Our discussion on the consumers surplus showed that much may be a matter of words. However, using an abstract argument and a concrete small general equilibrium model, we showed that innovation and economic growth are an example of a free lunch for the whole economy. Our intention was to refute the attitude of “there aint no such thing as a free lunch”. Hopefully, this refutation creates more room for discussion of proposals concerning the present immense inefficiency on the labour market. The latter discussion is especially important, since the major proposals for solving the inefficiency concern ideas by impartial economists.

Note 1999: I was afraid that I would clash with Paul Krugman on this issue, since he has a Fortune column ‘No Free Lunch’. To my great relief, Krugman (1999:167) however writes: “And this brings us to the deepest sense in which depression economics has returned.
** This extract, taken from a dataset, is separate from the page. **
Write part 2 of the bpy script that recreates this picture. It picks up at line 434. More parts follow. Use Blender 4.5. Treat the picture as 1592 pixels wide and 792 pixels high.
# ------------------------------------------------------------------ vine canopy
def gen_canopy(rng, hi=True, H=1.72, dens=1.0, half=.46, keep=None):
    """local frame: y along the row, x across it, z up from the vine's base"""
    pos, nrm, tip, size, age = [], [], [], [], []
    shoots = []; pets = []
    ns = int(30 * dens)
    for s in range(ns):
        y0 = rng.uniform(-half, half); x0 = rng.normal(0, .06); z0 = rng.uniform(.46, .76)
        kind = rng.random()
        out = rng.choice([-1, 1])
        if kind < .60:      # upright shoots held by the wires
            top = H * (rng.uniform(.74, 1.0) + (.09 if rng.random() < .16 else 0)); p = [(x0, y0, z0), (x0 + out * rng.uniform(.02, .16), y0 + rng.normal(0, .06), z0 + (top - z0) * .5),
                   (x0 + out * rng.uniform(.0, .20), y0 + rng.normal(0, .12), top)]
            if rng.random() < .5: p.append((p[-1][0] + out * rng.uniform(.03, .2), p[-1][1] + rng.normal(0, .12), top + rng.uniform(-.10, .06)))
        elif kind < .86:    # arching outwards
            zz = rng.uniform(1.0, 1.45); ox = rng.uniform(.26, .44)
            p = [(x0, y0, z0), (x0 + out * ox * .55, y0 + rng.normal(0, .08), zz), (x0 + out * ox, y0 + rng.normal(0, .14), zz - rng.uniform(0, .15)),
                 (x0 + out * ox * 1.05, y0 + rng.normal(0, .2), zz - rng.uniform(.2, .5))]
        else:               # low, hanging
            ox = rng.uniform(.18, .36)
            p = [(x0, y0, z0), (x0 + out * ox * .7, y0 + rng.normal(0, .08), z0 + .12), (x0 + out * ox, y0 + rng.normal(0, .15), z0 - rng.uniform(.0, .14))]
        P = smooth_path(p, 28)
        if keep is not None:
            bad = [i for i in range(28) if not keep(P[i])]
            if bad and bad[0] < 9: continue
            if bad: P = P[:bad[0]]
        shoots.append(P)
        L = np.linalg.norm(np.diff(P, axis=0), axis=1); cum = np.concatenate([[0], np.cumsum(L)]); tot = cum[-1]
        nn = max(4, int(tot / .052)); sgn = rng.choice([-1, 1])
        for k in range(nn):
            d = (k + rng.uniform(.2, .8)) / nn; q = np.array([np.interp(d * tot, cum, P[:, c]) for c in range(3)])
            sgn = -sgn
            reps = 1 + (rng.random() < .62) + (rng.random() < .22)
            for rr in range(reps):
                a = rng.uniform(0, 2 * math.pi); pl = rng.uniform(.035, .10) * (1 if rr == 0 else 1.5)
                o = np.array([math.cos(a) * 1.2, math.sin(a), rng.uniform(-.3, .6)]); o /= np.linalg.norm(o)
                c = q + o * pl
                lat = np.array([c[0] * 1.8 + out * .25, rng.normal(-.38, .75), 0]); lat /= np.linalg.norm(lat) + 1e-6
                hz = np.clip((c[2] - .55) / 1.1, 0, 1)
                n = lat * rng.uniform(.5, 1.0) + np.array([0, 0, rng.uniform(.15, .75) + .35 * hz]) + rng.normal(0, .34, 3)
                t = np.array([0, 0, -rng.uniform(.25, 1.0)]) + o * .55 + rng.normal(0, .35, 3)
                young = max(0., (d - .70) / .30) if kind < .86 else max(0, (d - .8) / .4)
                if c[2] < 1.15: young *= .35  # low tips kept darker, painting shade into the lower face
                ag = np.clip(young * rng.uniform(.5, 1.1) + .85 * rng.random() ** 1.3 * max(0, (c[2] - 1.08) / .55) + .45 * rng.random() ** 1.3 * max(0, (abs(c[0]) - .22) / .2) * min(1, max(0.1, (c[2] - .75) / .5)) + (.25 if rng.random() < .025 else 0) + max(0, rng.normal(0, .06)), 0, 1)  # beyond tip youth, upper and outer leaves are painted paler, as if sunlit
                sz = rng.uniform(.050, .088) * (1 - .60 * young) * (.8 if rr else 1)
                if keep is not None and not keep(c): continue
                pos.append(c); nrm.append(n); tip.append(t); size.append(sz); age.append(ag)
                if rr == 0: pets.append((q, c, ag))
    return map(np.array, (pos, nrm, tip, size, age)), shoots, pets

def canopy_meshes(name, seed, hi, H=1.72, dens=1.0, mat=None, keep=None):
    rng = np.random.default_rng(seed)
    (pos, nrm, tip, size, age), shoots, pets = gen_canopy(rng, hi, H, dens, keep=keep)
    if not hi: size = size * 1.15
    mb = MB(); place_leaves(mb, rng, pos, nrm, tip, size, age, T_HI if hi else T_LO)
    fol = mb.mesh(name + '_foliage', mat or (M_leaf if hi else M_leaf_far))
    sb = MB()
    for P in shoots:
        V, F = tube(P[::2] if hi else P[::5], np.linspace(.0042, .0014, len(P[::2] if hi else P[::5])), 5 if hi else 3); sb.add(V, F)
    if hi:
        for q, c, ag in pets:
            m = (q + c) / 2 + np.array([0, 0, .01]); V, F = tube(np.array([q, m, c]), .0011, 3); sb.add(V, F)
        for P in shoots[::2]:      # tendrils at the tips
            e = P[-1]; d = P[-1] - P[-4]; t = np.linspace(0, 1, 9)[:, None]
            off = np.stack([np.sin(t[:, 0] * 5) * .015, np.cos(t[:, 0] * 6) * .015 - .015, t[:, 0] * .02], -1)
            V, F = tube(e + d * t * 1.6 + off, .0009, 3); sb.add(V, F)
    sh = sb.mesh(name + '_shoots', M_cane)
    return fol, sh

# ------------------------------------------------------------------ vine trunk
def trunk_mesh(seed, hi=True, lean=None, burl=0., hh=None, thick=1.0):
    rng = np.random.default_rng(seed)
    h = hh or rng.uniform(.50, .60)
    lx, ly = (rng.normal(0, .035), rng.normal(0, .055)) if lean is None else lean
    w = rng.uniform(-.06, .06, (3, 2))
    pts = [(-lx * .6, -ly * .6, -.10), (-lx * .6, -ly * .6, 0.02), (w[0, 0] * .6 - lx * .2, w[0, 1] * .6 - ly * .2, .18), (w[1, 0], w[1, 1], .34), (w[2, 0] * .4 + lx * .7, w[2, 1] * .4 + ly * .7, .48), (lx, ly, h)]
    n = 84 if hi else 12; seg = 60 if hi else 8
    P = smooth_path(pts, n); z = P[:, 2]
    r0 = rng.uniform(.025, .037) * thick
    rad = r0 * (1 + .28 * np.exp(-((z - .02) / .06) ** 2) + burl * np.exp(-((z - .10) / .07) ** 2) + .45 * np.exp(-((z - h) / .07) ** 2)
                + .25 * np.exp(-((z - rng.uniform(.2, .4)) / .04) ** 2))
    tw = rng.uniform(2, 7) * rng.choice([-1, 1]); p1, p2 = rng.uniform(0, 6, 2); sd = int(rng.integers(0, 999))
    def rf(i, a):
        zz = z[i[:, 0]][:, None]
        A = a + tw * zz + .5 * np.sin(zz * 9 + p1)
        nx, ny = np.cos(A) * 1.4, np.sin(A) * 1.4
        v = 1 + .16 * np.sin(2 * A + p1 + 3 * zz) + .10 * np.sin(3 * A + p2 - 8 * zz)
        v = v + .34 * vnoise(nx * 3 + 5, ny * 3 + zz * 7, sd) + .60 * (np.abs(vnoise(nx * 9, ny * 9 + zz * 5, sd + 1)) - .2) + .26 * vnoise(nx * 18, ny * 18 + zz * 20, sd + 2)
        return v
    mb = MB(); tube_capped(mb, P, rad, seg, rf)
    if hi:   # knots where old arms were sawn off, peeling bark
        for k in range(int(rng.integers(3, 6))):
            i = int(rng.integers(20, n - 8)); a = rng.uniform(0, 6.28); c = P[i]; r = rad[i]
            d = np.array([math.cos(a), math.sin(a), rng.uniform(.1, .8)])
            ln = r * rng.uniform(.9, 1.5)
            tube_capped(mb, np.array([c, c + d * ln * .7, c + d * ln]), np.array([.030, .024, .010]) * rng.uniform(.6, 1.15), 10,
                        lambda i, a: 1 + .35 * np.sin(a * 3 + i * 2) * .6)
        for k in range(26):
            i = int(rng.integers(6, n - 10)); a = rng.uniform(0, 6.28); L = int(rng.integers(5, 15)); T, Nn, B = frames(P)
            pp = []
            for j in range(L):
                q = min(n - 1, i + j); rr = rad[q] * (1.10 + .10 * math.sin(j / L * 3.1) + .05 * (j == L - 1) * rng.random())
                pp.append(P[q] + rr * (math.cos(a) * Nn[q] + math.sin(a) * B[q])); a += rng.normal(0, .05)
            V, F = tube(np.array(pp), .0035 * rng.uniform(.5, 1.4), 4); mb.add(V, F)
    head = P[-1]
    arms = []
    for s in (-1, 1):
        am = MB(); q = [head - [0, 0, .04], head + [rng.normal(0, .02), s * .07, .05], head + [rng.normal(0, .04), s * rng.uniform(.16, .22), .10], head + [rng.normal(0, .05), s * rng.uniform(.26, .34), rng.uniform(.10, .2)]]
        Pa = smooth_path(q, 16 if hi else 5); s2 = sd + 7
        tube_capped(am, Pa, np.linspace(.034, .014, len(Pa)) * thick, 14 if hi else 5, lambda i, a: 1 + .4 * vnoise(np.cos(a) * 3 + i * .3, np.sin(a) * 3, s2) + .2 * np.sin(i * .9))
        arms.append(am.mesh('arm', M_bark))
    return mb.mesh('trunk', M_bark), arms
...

The quitessential economic sentence is supposed to be “There is no free lunch.”; it says that there are limited resources, that to have more of one thing you must accept less of another, that there is no gain without pain. Depression economics, however, is the study of situations where there is a free lunch, if we can only figure out how to get our hands on it, because there are unemployed resources that could be put to work. In 1930 John Maynard Keynes wrote that “we have involved ourselves in a colossal muddle, having blundered in the control of a delicate machine, the working of which we do not understand.” The true scarcity in his world - and ours - was therefor not of resources, or even of virtue, but of understanding.” Hurray!